How to Write Pleasure will explore these themes and engage the book as a genealogy, considering how this form shapes the narrative and relates to adrienne maree brown’s lineages of pleasure.

How to Write Pleasure will be moderated by Nydia A. Swaby of The Politics of Pleasure Collective.

British-Nigerian writer Bernardine Evaristo is the award-winning author of eight books of fiction and verse fiction including Mr Loverman (Penguin 2013), Blonde Roots (Penguin 2008), and The Emperor’s Babe (Penguin 2001). She is also a literary critic for the national newspapers, essayist, and writer for BCC radio. She has set up many successful diversity inclusion arts projects, is Professor of Creative Writing at Brunel University London, and received an MBE in 2009.

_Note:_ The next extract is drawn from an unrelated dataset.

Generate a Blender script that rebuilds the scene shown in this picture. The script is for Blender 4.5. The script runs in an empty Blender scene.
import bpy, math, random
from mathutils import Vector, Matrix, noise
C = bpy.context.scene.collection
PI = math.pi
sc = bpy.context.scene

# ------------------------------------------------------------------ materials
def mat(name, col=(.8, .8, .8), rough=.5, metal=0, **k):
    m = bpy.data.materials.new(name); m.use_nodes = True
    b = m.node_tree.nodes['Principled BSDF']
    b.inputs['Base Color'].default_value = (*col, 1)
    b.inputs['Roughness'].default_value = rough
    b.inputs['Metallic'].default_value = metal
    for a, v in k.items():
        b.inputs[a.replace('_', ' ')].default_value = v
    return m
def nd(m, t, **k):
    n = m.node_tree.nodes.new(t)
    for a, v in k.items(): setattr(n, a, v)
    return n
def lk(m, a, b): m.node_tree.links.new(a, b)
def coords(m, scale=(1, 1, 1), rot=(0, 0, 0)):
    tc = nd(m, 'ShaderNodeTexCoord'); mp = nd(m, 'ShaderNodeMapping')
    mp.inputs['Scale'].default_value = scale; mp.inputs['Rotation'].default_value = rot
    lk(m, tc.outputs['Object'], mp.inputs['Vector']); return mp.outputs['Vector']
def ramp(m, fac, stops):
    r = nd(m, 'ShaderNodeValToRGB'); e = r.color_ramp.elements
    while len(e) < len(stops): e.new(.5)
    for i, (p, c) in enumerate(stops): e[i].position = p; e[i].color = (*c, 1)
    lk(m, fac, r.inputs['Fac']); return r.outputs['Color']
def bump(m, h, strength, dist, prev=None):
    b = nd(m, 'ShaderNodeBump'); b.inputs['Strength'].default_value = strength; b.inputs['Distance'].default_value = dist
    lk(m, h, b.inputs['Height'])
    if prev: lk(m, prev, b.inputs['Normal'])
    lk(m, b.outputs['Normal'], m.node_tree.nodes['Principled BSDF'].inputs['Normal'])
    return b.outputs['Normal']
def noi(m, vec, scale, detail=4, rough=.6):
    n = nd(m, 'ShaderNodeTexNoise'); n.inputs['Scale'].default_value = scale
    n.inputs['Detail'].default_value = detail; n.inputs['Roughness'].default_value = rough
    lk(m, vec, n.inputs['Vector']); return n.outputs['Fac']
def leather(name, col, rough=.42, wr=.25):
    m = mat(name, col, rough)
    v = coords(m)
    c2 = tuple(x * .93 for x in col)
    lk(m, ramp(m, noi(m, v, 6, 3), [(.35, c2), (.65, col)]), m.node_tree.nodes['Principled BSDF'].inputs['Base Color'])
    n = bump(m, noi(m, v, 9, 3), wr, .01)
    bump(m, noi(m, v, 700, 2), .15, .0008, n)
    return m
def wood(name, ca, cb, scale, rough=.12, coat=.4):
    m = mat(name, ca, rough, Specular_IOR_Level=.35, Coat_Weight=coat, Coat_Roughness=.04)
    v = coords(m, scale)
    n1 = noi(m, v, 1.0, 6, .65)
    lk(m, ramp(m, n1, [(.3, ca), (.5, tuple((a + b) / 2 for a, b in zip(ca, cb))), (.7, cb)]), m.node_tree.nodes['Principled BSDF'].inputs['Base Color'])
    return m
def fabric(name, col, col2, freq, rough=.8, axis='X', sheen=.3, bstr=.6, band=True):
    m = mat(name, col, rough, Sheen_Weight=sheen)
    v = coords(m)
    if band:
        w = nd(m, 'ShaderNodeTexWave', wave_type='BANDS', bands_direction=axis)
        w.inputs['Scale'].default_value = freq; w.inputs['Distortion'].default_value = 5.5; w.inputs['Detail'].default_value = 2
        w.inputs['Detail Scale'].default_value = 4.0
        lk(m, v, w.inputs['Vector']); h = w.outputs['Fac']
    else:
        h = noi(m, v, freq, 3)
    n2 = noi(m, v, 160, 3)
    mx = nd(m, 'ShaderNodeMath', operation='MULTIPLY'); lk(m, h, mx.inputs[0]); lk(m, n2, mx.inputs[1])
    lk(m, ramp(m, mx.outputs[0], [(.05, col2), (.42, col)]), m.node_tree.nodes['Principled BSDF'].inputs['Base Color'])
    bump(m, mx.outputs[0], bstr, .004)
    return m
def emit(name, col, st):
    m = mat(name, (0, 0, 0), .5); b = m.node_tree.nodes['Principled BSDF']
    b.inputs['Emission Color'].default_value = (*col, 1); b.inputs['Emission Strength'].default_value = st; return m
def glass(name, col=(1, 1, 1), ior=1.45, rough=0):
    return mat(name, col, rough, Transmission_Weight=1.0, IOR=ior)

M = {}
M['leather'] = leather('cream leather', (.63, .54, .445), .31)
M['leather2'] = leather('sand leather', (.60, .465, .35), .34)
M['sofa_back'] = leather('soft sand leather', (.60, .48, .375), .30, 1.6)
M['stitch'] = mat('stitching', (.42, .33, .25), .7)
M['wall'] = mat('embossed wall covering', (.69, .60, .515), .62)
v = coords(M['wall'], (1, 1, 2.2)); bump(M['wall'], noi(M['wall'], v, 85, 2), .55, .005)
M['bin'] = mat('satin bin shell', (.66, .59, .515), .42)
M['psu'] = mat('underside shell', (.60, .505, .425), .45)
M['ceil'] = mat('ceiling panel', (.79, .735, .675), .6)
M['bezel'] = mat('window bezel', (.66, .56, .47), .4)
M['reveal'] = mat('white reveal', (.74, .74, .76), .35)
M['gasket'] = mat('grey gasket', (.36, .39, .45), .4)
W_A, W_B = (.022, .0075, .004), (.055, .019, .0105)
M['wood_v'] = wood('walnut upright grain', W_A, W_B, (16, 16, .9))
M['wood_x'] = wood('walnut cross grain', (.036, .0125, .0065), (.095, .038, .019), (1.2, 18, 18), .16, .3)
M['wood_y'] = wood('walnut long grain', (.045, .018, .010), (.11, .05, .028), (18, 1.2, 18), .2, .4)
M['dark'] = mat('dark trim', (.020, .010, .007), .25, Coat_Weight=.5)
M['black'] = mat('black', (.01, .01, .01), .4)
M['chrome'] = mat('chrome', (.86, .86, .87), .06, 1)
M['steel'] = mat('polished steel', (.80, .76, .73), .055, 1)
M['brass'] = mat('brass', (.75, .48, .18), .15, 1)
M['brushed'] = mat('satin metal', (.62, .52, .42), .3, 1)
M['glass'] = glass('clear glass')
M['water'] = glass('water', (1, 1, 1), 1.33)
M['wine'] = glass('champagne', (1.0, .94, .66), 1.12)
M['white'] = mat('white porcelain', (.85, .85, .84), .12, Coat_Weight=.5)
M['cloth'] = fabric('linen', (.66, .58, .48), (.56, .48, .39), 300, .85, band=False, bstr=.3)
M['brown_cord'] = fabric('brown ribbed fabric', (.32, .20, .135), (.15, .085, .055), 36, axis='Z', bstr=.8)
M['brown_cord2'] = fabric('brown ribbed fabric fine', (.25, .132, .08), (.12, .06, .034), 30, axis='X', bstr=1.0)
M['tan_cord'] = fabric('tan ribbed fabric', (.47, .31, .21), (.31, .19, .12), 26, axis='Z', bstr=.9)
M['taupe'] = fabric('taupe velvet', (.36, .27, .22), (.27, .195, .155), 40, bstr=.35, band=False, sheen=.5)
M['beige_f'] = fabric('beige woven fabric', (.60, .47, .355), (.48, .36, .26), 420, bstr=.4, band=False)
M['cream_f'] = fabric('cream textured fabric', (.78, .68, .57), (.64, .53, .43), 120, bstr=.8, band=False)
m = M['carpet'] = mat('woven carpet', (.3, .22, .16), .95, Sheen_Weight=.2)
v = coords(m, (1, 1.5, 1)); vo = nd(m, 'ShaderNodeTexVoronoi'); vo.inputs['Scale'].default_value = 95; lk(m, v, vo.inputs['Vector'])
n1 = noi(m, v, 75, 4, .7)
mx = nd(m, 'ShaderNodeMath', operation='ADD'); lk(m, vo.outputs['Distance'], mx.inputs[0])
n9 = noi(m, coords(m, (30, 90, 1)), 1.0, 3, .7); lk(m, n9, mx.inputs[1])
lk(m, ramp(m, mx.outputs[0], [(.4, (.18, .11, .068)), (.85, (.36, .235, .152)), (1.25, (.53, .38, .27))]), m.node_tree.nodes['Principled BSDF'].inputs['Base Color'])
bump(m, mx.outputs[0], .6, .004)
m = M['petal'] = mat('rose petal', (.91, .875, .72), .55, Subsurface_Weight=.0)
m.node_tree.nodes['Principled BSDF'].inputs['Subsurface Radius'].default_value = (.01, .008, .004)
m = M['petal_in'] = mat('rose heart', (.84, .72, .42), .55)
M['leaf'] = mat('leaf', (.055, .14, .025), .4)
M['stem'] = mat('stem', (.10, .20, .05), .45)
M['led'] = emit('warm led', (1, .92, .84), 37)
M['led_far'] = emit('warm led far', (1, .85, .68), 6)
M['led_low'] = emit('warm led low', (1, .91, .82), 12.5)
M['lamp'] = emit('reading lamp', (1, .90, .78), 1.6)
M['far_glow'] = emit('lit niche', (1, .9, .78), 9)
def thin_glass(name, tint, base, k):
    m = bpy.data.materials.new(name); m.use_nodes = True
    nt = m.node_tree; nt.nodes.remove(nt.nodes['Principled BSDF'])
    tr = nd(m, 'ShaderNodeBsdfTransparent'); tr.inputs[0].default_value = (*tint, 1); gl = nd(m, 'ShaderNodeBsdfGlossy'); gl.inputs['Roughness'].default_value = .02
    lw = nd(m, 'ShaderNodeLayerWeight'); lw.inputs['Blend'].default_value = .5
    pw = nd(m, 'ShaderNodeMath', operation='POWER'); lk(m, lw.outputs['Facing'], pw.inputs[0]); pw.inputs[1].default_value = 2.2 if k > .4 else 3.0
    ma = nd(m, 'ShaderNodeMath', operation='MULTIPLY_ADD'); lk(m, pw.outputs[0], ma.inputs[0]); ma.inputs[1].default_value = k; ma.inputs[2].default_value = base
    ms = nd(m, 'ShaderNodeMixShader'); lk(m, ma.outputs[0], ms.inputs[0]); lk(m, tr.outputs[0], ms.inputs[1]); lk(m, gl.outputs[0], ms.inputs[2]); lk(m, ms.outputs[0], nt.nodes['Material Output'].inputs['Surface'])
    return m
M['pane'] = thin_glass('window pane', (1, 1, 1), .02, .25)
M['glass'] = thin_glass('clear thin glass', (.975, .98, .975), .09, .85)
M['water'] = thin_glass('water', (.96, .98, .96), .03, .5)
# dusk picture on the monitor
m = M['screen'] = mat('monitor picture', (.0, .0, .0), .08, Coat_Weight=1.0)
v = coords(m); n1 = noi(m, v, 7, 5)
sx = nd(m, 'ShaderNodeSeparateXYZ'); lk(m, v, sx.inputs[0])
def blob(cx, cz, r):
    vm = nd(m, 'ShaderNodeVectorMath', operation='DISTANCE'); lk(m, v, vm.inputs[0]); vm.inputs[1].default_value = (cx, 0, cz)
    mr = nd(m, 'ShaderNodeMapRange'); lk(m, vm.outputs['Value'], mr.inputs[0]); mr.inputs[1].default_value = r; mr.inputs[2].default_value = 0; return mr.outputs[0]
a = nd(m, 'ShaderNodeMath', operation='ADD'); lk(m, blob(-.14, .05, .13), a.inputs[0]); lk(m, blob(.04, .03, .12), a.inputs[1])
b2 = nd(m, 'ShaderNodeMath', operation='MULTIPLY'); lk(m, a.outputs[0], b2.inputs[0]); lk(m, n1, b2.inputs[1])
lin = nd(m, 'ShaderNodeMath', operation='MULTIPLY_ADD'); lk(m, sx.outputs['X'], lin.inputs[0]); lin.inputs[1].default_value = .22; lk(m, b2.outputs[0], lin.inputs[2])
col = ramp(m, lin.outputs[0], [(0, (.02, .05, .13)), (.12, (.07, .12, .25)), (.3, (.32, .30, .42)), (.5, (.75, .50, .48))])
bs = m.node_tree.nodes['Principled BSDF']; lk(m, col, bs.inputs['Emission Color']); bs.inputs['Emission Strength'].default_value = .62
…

Nydia A. Swaby is a black feminist scholar, creative writer, and performance lecturer working at the intersection of archives, ethnography, and visual culture. She has a PhD in Gender Studies from SOAS and specialises in Black Feminism, Black Studies and Queer Theory of colour. Her doctoral research traced a genealogy of Black Feminism in Britain based on the premise of individual and collective diasporic becoming. Her book project uses the photographic archive of Jamaican Pan-African feminist Amy Ashwood Garvey to theorise how we can think with the visual about Black diasporic identity and subjectivity. Nydia is an amateur photographer, using the medium to document her research, her life, and her travels. She is a member of the editorial collective for the journal Feminist Review.